TO DO: In the records that follow, the lines from the one containing "Model this scene" to the one containing "COL = SC.collection", inclusive, are to be given again exactly.

DATA FOR THE TASK:
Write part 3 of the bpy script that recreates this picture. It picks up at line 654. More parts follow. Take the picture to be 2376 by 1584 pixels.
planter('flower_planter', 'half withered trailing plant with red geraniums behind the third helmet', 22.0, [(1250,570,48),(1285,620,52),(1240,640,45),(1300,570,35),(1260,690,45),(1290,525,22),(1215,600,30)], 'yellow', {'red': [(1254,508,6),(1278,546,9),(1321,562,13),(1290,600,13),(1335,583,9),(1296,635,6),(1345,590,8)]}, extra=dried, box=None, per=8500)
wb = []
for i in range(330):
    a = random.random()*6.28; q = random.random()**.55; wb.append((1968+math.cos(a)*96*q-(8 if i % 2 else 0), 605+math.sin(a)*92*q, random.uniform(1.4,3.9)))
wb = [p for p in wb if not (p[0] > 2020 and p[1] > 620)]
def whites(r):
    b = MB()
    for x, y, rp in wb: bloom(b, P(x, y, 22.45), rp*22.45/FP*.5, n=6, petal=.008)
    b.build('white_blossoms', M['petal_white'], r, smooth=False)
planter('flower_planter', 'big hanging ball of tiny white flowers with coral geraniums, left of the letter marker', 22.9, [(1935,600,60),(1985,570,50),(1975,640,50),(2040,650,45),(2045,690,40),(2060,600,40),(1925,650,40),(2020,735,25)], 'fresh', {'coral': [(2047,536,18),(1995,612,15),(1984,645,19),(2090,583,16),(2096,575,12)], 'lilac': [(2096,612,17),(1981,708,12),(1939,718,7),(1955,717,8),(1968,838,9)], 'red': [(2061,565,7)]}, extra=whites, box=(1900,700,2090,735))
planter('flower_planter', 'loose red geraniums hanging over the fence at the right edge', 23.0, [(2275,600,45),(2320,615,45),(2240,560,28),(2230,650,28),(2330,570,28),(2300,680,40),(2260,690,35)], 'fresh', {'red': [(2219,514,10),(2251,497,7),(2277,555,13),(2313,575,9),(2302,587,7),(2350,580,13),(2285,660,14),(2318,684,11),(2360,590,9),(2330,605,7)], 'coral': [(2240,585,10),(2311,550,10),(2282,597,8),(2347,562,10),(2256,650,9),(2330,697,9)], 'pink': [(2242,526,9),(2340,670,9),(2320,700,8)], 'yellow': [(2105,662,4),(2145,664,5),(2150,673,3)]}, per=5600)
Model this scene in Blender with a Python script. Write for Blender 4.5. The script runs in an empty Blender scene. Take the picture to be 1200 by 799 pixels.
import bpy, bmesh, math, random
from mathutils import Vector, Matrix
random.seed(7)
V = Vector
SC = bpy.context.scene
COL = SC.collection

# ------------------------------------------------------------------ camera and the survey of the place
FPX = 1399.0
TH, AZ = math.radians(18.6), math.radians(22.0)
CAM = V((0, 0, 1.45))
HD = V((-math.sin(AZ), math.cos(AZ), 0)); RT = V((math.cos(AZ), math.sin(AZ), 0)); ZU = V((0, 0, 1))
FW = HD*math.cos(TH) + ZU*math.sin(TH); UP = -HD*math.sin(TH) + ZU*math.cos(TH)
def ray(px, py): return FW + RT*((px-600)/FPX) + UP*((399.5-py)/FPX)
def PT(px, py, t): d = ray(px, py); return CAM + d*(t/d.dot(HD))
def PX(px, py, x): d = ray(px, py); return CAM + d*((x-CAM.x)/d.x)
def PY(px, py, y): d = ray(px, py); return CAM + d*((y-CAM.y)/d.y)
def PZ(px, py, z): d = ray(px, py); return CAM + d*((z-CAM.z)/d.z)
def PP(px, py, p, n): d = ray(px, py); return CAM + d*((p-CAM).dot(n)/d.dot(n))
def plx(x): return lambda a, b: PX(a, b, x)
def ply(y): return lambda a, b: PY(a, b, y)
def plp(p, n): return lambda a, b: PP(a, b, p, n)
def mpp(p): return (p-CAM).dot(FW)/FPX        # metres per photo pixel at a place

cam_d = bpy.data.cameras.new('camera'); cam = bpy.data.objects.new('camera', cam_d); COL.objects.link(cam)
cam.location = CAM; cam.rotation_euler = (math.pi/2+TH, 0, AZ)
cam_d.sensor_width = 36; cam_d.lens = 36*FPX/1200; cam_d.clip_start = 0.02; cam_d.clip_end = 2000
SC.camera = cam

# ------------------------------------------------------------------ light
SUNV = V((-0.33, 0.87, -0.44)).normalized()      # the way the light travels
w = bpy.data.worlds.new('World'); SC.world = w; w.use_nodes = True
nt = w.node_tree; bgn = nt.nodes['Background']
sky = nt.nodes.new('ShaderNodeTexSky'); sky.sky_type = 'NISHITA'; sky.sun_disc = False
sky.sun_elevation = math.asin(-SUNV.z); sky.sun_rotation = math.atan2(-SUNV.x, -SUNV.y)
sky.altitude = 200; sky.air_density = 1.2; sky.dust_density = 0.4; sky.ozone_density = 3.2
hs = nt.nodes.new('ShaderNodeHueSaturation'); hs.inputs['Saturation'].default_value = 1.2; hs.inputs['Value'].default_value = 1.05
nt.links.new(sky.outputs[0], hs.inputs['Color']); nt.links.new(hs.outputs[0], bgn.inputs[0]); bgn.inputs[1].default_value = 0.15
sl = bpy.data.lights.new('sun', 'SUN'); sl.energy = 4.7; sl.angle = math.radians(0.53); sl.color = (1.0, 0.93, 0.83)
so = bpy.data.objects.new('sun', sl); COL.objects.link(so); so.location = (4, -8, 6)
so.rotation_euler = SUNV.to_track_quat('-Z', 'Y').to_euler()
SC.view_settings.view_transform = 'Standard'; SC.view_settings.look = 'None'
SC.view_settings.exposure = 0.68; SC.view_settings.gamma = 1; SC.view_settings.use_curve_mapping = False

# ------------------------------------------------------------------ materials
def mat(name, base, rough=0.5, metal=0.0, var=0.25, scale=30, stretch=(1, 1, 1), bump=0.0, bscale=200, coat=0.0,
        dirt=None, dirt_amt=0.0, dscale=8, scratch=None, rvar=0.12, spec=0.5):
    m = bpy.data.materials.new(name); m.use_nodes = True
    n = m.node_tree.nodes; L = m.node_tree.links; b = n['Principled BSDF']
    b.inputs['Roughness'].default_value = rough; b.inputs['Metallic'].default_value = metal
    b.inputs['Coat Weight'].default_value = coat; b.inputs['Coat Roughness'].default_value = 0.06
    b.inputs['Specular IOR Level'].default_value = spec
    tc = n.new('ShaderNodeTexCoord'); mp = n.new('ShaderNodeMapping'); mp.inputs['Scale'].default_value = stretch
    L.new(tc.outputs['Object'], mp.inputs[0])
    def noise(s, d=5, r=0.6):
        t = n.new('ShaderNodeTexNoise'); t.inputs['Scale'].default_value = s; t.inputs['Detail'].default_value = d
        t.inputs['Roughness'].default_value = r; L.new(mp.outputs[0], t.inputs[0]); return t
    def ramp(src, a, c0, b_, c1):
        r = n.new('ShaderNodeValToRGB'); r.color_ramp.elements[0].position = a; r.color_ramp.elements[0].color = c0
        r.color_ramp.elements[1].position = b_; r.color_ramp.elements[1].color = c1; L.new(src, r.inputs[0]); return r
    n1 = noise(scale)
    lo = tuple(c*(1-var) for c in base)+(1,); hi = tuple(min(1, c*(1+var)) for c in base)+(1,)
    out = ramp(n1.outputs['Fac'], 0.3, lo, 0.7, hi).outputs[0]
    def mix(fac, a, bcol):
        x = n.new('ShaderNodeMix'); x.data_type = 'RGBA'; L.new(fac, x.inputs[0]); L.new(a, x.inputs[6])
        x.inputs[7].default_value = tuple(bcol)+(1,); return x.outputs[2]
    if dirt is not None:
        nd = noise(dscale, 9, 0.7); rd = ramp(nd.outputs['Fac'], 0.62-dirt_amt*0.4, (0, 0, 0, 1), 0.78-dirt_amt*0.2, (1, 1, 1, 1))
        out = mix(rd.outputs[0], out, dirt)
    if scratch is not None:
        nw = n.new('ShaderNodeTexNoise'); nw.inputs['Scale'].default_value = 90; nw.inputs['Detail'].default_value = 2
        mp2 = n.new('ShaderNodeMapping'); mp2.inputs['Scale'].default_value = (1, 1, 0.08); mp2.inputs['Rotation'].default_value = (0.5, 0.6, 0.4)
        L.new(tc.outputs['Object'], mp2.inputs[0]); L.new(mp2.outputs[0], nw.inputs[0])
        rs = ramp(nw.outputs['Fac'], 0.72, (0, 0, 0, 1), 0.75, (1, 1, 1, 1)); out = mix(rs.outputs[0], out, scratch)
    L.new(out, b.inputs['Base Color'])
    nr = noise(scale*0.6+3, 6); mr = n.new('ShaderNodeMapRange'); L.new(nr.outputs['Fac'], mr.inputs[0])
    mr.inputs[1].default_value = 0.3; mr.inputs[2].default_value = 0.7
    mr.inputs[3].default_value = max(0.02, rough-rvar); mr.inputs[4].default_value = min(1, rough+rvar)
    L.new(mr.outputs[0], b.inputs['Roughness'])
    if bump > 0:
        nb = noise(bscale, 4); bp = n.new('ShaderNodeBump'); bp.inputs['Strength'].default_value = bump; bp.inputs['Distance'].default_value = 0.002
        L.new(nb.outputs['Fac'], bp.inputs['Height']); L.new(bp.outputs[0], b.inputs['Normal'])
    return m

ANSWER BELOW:
Model this scene in Blender with a Python script. Write for Blender 4.5. The script runs in an empty Blender scene. Take the picture to be 1200 by 799 pixels.
import bpy, bmesh, math, random
from mathutils import Vector, Matrix
random.seed(7)
V = Vector
SC = bpy.context.scene
COL = SC.collection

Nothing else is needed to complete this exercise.